↓
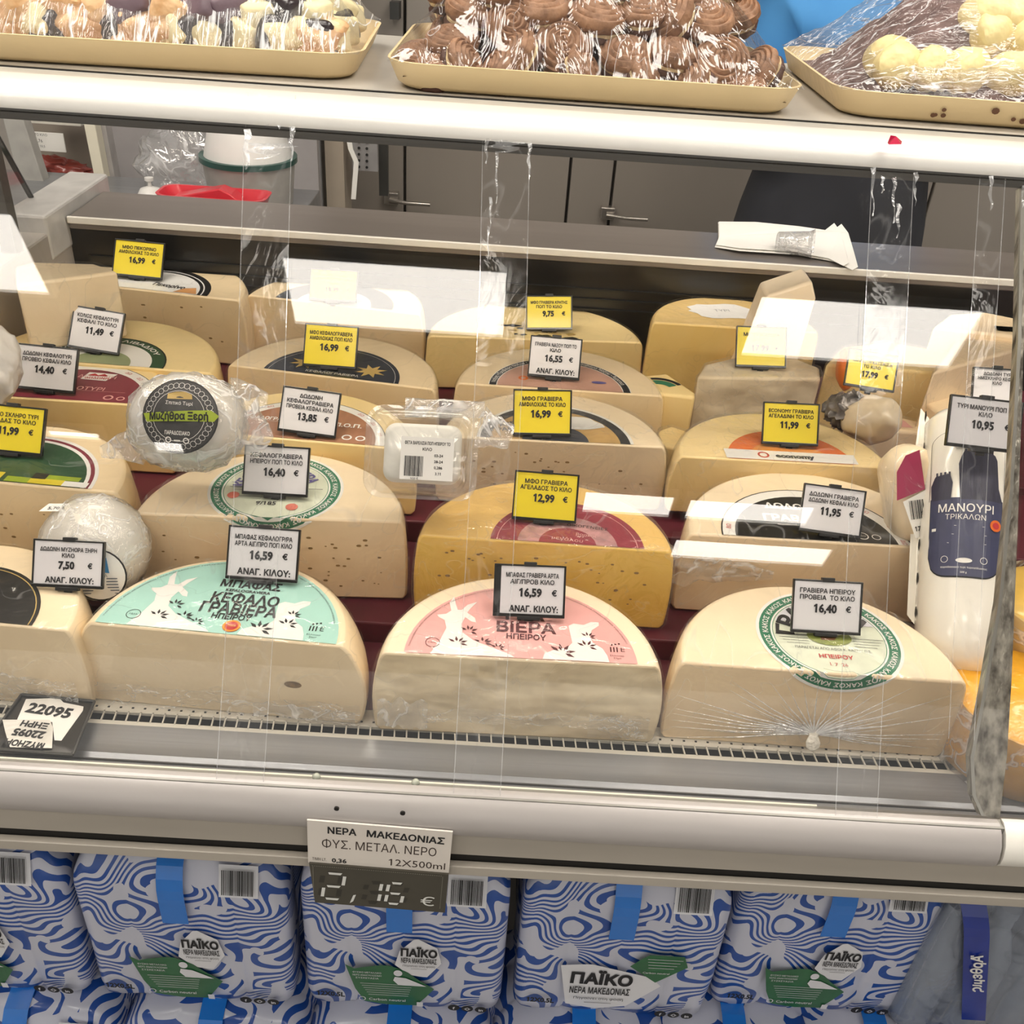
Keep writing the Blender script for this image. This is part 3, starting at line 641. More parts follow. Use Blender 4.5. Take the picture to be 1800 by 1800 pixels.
# ---- B row
r, h, R0 = halfwheel('half_cheese_wheel', 'second row half cheese wheel at the left edge with a green and yellow patchwork label', (-215, 828), (207, 866), 1.05, .926, 'cream', 1.06, holes=26, wrap=FILM)
T = lambda l: top_T(h, l)
lb = label(r, h, [(.098, LW), (.094, BURG), (.09, LW), (.086, DGREEN)], cx=.0); g = G()
for k, (x0, x1, y0, y1, m) in enumerate(((.005, .03, .002, .012, 0), (.03, .066, .002, .013, 1), (.035, .08, .012, .02, 0), (-.03, .0, .002, .018, 1), (.03, .045, .011, .022, 2))): rect(g, x0, x1, y0, y1, T(.0009+.00005*k), m)
obj('print_patches', g, [LIME, YEL, INK], lb)
g = G(); rect(g, .066, .092, .0015, .011, T(.0012)); obj('white_corner', g, LW, lb)
r, h, R0 = halfwheel('half_cheese_wheel', 'half cheese wheel with purple lettered green ringed label folded over its edge, second row', (234, 902), (710, 917), 1.03, .926, 'peach', 1.03, holes=40, wrap=FILMS)
lb, T = kakos(r, h, (486, 860), 1.03, .0725, True)
g = G()
for k in range(4): rect(g, -.050+.002*k, -.024, .010-.005*k, .0107-.005*k, T(.0012))
ringtext(g, T(.0012), 'ΚΕΦΑΛΟΓΡΑΒΙΕΡΑ', .041, pi*.98, -.02, .0125, 1, .04); obj('lettering', g, LPUR, lb)
for q_ in ((-.043, -.016), (.022, -.036)):
    g = G(); disc(g, q_[0], q_[1], .0065, .0065, T(.0013)); obj('seal', g, mat('coral_print', (222, 120, 100), .5), lb)
g = G(); text(g, '9/185', -.006, -.030, .007, T(.0014), off=.02); obj('handwriting', g, INK, lb)
g = G(); rect(g, -.05, .05, .0005, .0013, T(.0012)); rect(g, -.04, .03, -.0178, -.0172, T(.0012)); obj('dividing_lines', g, INK, lb)
r, h, R0 = halfwheel('yellow_cheese_half', 'deep yellow half cheese wheel in crinkled film with a crimson curved label', (736, 940), (1184, 970), 1.03, .926, 'yellow', 1.04, holes=60, wrap=FILMH, dep=.95)
lb = label(r, h, [(.080, mat('crimson_label', (152, 34, 56), .45, var=.05)), (.0735, PINK), (.0728, mat('crimson_label', (152, 34, 56))), (.052, mat('label_rose_pic', (206, 150, 150), .5, var=.15, vs=80)), (.03, mat('crimson_label', (0, 0, 0)))], cx=.022)
T = top_T(h, .0010, cx=.022); g = G(); text(g, 'ΟΙΚΟΓΕΝΕΙΕΣ', .022, .034, .005, T, maxw=.05, rot=-.1); obj('lettering', g, INK, lb)
g = G(); text(g, 'μεγάλου', .0, .009, .006, T, maxw=.05, rot=-.12); text(g, 'βοσκοί', .02, .0185, .005, T, rot=-.12); obj('pink_lettering', g, PINK, lb)
r, h, R0 = halfwheel('half_cheese_wheel', 'half cheese wheel with black label ringed in white, film bunched at its left end', (1210, 938), (1690, 966), 1.03, .926, 'peach', 1.03, wrap=FILMS)
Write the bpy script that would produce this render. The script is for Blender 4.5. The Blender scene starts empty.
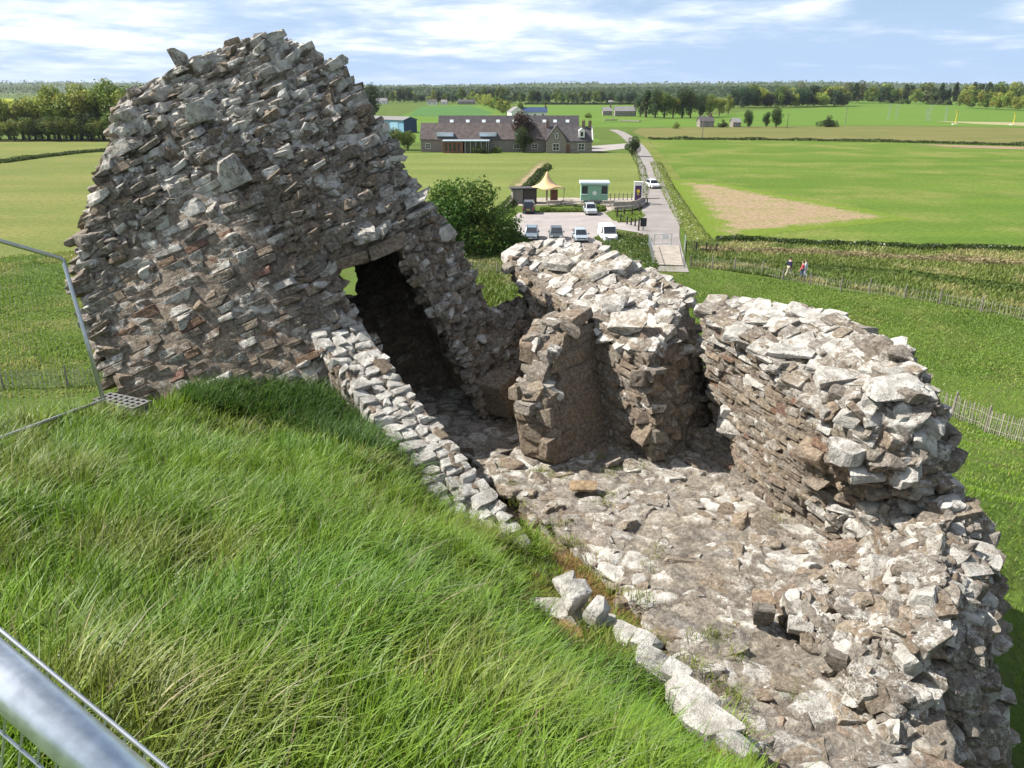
↑
● **The exercise**
Exclude the images and reproduce the remaining data exactly.

● **Answer to this problem**
Keep writing the Blender script for this image. This is part 3, starting at line 641. More parts follow. Use Blender 4.5. Take the picture to be 1800 by 1800 pixels.
# ---- B row
r, h, R0 = halfwheel('half_cheese_wheel', 'second row half cheese wheel at the left edge with a green and yellow patchwork label', (-215, 828), (207, 866), 1.05, .926, 'cream', 1.06, holes=26, wrap=FILM)
T = lambda l: top_T(h, l)
lb = label(r, h, [(.098, LW), (.094, BURG), (.09, LW), (.086, DGREEN)], cx=.0); g = G()
for k, (x0, x1, y0, y1, m) in enumerate(((.005, .03, .002, .012, 0), (.03, .066, .002, .013, 1), (.035, .08, .012, .02, 0), (-.03, .0, .002, .018, 1), (.03, .045, .011, .022, 2))): rect(g, x0, x1, y0, y1, T(.0009+.00005*k), m)
obj('print_patches', g, [LIME, YEL, INK], lb)
g = G(); rect(g, .066, .092, .0015, .011, T(.0012)); obj('white_corner', g, LW, lb)
r, h, R0 = halfwheel('half_cheese_wheel', 'half cheese wheel with purple lettered green ringed label folded over its edge, second row', (234, 902), (710, 917), 1.03, .926, 'peach', 1.03, holes=40, wrap=FILMS)
lb, T = kakos(r, h, (486, 860), 1.03, .0725, True)
g = G()
for k in range(4): rect(g, -.050+.002*k, -.024, .010-.005*k, .0107-.005*k, T(.0012))
ringtext(g, T(.0012), 'ΚΕΦΑΛΟΓΡΑΒΙΕΡΑ', .041, pi*.98, -.02, .0125, 1, .04); obj('lettering', g, LPUR, lb)
for q_ in ((-.043, -.016), (.022, -.036)):
    g = G(); disc(g, q_[0], q_[1], .0065, .0065, T(.0013)); obj('seal', g, mat('coral_print', (222, 120, 100), .5), lb)
g = G(); text(g, '9/185', -.006, -.030, .007, T(.0014), off=.02); obj('handwriting', g, INK, lb)
g = G(); rect(g, -.05, .05, .0005, .0013, T(.0012)); rect(g, -.04, .03, -.0178, -.0172, T(.0012)); obj('dividing_lines', g, INK, lb)
r, h, R0 = halfwheel('yellow_cheese_half', 'deep yellow half cheese wheel in crinkled film with a crimson curved label', (736, 940), (1184, 970), 1.03, .926, 'yellow', 1.04, holes=60, wrap=FILMH, dep=.95)
lb = label(r, h, [(.080, mat('crimson_label', (152, 34, 56), .45, var=.05)), (.0735, PINK), (.0728, mat('crimson_label', (152, 34, 56))), (.052, mat('label_rose_pic', (206, 150, 150), .5, var=.15, vs=80)), (.03, mat('crimson_label', (0, 0, 0)))], cx=.022)
T = top_T(h, .0010, cx=.022); g = G(); text(g, 'ΟΙΚΟΓΕΝΕΙΕΣ', .022, .034, .005, T, maxw=.05, rot=-.1); obj('lettering', g, INK, lb)
g = G(); text(g, 'μεγάλου', .0, .009, .006, T, maxw=.05, rot=-.12); text(g, 'βοσκοί', .02, .0185, .005, T, rot=-.12); obj('pink_lettering', g, PINK, lb)
r, h, R0 = halfwheel('half_cheese_wheel', 'half cheese wheel with black label ringed in white, film bunched at its left end', (1210, 938), (1690, 966), 1.03, .926, 'peach', 1.03, wrap=FILMS)
Write the bpy script that would produce this render. The script is for Blender 4.5. The Blender scene starts empty.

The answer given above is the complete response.